Y pese a ello, muchas personas a día de hoy siguen creyendo ingenuamente que el dinero que depositan en su banco se encuentra custodiado en una caja fuerte de la que pueden echar mano cuando lo deseen. El objetivo de la ley es precisamente clarificar esta posible confusión de partida: ¿quiere usted, señor depositante, entregarle su dinero al banco en concepto de depósito –de modo que la entidad no pueda hacer ningún uso del mismo– o en concepto de préstamo –de manera que la entidad pueda disponer de él como desee?
Una simple pregunta que limitaría enormemente la creación de crédito fiduciario en nuestros días y que, por tanto, suavizaría de verdad los ciclos económicos. Es probable que no sea la cortapisa definitiva contra las crisis, pues los bancos podrían seguir abusando del crédito a través de los préstamos a muy corto plazo (por ejemplo, préstamos a un día o a una hora que fueran renovándose permanentemente) al tiempo que disfrutan del importantísimo respaldo inflacionista de los bancos centrales para compensar su iliquidez; pero desde luego sí es una de las reformas más sencillas, inmediatas y útiles que podemos implementar a día de hoy y hasta que sea posible eliminar los bancos centrales, las legislaciones de curso forzoso y someter a todos los bancos a un régimen de competencia respetuoso con los contratos privados y los principios generales del derecho.

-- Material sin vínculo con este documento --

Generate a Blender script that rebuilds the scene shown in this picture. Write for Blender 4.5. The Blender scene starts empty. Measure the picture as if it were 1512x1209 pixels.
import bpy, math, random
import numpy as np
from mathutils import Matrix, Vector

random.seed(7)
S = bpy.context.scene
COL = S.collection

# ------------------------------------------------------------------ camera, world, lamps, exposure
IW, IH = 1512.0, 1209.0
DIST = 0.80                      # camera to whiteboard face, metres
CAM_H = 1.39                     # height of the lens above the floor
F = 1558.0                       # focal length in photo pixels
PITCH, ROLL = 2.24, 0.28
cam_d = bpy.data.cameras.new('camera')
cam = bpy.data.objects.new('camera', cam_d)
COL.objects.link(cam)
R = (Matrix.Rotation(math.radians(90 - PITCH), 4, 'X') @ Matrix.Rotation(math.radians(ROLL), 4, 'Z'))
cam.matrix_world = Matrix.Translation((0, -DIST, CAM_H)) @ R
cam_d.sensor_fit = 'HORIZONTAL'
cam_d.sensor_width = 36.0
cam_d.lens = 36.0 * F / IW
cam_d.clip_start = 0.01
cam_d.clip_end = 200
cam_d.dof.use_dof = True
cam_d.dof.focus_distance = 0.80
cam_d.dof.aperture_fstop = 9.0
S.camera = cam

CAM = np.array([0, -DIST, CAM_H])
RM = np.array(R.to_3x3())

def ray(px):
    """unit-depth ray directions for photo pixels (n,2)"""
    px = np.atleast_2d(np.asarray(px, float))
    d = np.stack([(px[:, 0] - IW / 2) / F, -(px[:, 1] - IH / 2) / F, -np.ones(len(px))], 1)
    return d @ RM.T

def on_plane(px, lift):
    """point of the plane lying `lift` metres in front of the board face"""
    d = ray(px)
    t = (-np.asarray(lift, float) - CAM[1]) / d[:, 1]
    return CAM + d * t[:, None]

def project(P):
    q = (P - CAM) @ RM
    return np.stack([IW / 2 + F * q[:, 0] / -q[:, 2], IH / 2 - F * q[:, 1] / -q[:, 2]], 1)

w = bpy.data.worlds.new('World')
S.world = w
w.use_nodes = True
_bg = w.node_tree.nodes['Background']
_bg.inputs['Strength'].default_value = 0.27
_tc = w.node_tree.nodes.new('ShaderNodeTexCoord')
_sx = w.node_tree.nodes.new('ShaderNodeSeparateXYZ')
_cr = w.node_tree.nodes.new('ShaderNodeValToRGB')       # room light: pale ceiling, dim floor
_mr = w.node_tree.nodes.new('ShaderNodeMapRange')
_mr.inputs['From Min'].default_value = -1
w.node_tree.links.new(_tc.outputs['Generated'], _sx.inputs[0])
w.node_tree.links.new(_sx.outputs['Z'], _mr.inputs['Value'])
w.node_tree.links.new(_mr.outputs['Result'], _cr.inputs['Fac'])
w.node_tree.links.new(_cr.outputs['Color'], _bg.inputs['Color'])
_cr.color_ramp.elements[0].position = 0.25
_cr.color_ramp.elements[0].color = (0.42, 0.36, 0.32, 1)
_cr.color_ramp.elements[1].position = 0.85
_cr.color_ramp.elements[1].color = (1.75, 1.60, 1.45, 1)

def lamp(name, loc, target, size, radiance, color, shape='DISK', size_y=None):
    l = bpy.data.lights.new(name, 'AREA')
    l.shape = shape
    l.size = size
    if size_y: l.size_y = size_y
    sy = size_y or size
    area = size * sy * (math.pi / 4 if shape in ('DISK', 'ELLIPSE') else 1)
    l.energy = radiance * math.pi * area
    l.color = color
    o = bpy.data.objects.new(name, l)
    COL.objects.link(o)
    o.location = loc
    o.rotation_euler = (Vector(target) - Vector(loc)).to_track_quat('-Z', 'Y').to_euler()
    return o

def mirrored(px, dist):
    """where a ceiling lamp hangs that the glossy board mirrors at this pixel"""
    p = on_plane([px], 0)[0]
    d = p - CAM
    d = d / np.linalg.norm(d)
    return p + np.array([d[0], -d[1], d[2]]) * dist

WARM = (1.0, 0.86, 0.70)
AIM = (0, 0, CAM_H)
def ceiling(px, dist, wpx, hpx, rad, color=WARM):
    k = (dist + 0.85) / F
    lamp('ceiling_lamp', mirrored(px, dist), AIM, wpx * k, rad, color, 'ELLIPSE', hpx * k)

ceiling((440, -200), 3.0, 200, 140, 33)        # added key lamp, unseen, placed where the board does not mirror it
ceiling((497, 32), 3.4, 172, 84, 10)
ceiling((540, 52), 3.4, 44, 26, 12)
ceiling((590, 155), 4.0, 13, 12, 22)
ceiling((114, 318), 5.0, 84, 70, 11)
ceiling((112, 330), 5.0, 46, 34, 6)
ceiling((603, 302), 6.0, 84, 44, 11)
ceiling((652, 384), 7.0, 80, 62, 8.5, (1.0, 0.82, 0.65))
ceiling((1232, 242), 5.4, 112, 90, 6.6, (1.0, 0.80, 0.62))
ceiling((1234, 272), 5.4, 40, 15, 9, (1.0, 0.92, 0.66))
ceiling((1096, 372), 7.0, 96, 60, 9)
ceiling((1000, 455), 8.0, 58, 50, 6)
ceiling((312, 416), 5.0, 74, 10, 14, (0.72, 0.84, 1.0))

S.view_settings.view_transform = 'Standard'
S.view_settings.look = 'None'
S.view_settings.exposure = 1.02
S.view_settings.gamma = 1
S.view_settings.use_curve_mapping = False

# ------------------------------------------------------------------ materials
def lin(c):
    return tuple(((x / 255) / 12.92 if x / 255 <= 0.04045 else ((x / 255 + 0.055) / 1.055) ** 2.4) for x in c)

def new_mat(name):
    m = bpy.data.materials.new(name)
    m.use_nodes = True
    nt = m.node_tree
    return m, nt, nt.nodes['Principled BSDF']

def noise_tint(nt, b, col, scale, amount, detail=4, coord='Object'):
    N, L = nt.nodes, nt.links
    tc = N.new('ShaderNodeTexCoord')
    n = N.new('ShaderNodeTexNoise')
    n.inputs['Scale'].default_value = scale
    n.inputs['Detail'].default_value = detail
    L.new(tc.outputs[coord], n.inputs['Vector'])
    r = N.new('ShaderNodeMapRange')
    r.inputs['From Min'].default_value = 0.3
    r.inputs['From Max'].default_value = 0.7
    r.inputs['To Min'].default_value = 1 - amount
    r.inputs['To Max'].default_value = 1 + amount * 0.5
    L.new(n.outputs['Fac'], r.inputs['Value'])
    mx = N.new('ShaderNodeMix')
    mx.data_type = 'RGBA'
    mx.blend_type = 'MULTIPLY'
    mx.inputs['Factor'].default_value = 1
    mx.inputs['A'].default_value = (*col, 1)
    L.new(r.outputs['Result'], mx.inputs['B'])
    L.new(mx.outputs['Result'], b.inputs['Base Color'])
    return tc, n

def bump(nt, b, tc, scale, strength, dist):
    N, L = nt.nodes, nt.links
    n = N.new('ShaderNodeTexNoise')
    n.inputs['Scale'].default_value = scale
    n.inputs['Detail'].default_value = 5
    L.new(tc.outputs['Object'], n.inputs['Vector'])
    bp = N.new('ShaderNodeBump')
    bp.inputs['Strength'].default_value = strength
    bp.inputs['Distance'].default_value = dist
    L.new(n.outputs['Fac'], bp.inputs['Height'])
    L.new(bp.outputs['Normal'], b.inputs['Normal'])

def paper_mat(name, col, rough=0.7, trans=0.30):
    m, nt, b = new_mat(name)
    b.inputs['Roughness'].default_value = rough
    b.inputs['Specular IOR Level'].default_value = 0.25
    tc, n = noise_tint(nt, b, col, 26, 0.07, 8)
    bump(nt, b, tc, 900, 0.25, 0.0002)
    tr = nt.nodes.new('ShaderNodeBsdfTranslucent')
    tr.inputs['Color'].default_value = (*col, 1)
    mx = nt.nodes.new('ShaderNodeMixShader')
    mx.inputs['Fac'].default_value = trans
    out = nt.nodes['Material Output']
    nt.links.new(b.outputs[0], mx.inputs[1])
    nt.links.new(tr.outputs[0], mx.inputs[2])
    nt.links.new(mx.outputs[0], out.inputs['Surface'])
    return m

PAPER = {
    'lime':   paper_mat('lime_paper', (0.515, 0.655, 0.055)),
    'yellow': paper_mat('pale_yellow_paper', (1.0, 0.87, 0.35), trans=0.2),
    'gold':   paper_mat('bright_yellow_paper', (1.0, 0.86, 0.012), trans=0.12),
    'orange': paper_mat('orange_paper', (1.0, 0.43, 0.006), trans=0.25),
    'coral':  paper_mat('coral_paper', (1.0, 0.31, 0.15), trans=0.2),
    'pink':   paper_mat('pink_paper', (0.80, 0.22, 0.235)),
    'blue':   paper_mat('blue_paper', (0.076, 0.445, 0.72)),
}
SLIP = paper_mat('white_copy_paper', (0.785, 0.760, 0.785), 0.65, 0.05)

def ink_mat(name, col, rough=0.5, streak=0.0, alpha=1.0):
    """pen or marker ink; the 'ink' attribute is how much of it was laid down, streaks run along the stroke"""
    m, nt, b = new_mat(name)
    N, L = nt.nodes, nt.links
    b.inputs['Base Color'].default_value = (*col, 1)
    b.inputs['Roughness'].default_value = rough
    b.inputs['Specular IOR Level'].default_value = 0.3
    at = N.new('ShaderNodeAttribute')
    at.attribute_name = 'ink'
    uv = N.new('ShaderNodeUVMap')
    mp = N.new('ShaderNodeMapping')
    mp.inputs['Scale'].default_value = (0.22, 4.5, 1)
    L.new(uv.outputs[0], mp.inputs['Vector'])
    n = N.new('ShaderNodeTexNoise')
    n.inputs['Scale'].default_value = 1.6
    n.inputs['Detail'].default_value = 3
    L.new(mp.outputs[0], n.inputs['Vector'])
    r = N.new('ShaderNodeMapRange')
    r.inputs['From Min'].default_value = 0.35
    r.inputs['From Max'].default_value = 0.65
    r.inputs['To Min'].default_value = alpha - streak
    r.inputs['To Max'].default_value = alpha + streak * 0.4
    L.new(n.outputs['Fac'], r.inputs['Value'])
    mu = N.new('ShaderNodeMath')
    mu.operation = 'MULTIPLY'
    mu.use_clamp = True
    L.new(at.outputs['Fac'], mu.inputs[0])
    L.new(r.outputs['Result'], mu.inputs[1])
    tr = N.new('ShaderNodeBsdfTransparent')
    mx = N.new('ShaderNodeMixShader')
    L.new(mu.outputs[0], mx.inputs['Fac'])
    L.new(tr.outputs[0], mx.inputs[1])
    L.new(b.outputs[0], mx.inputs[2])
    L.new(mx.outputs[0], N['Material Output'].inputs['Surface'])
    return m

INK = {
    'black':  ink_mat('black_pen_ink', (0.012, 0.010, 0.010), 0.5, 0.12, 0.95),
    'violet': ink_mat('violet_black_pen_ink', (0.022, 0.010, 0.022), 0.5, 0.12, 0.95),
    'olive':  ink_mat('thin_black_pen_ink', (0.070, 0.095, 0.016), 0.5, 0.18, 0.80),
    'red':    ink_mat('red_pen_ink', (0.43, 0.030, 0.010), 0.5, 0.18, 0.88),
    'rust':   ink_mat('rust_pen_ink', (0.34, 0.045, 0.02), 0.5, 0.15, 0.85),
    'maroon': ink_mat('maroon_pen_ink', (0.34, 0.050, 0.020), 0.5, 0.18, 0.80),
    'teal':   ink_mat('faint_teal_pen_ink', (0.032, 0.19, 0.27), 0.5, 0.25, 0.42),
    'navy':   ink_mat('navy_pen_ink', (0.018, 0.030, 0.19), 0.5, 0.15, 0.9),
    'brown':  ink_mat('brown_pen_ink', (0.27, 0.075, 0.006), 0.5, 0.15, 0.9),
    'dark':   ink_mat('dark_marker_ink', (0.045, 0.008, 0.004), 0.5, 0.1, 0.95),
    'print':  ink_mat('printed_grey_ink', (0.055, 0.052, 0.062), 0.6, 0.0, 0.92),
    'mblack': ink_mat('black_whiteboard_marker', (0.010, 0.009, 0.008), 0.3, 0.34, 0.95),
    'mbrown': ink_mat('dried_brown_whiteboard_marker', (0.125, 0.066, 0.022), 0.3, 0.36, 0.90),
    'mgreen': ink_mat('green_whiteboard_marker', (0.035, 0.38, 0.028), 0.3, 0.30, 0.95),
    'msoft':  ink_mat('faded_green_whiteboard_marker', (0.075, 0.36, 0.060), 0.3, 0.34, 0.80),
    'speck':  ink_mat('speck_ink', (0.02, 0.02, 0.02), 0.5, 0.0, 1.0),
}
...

Veremos si los socialistas de todos los partidos, tan entusiasmados hasta la fecha con regular cualquier mínimo aspecto de la vida interna de los bancos, se suman a la propuesta. Me atrevo a adelantarles la respuesta: no. Al fin y al cabo, el principal beneficiado de la transformación de plazos de los bancos no es otro que el Estado, quien puede financiar sus dispendiosas emisiones de deuda pública a tipos de interés risiblemente bajos. Evitar las crisis siempre fue lo de menos.